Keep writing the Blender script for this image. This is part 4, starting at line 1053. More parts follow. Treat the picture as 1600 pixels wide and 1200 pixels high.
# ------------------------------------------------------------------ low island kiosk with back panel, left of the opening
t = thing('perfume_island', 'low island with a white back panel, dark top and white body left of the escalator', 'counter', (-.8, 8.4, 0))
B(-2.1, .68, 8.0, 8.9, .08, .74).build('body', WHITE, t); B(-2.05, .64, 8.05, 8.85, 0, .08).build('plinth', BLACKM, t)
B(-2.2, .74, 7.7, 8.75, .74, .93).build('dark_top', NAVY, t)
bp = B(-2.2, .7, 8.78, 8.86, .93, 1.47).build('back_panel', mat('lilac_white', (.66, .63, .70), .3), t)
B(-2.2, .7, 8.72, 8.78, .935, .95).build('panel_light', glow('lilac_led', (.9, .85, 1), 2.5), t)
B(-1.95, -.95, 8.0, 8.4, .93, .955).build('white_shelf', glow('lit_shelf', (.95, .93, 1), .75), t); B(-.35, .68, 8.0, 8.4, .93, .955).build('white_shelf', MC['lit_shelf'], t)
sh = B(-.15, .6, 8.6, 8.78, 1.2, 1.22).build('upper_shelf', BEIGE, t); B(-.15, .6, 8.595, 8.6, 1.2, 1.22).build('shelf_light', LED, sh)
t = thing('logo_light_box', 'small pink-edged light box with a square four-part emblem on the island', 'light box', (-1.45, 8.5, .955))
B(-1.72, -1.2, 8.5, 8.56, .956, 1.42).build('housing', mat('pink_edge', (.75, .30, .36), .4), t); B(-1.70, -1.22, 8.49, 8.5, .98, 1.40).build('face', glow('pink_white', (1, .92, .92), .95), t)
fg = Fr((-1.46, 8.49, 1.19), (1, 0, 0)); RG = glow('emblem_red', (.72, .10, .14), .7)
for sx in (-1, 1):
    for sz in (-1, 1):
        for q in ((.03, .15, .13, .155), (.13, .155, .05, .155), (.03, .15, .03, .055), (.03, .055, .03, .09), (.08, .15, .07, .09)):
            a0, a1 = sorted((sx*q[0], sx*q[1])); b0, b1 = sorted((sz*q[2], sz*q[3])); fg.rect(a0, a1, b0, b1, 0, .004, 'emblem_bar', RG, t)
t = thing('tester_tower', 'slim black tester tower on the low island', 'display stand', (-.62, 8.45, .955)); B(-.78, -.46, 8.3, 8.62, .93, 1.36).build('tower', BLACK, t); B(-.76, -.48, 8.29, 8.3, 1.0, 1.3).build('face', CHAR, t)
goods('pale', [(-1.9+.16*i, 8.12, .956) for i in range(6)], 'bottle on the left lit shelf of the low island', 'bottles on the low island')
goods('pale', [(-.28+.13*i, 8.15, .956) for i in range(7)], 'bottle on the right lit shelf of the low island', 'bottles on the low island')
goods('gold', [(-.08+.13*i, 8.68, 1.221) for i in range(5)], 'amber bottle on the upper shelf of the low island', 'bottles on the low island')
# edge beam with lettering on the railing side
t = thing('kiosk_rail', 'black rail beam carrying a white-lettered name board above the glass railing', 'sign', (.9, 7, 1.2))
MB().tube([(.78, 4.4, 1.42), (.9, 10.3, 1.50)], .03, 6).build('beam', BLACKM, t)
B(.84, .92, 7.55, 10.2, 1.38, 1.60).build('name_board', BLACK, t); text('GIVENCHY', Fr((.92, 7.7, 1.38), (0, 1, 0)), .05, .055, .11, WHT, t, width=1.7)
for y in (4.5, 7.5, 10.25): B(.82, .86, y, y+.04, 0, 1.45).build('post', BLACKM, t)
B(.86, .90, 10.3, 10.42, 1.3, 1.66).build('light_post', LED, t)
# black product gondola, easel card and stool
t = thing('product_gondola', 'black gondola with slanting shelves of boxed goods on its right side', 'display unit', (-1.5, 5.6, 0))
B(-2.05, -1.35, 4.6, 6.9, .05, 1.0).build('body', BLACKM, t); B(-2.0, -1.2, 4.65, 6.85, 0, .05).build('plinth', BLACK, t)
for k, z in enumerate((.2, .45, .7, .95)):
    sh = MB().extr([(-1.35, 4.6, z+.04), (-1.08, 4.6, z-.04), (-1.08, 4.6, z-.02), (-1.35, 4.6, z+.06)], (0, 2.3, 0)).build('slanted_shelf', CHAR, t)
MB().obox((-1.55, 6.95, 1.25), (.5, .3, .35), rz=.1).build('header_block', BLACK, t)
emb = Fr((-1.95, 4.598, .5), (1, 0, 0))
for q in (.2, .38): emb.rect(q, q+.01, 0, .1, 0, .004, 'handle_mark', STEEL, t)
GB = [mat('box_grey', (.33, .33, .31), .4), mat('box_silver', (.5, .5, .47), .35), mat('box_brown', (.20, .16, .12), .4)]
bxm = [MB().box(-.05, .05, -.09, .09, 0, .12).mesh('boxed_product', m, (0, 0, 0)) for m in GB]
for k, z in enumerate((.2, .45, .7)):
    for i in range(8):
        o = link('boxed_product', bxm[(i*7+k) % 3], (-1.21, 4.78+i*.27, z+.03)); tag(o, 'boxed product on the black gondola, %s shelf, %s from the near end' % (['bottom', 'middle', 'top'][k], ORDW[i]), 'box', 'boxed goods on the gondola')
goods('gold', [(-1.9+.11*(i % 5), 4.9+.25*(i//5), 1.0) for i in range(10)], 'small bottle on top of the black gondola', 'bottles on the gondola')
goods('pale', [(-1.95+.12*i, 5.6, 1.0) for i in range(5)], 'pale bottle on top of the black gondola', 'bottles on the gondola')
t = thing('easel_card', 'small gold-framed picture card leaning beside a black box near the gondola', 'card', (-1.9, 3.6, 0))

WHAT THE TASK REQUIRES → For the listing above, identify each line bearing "picture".

THE RESULT →
Keep writing the Blender script for this image. This is part 4, starting at line 1053. More parts follow. Treat the picture as 1600 pixels wide and 1200 pixels high.
t = thing('easel_card', 'small gold-framed picture card leaning beside a black box near the gondola', 'card', (-1.9, 3.6, 0))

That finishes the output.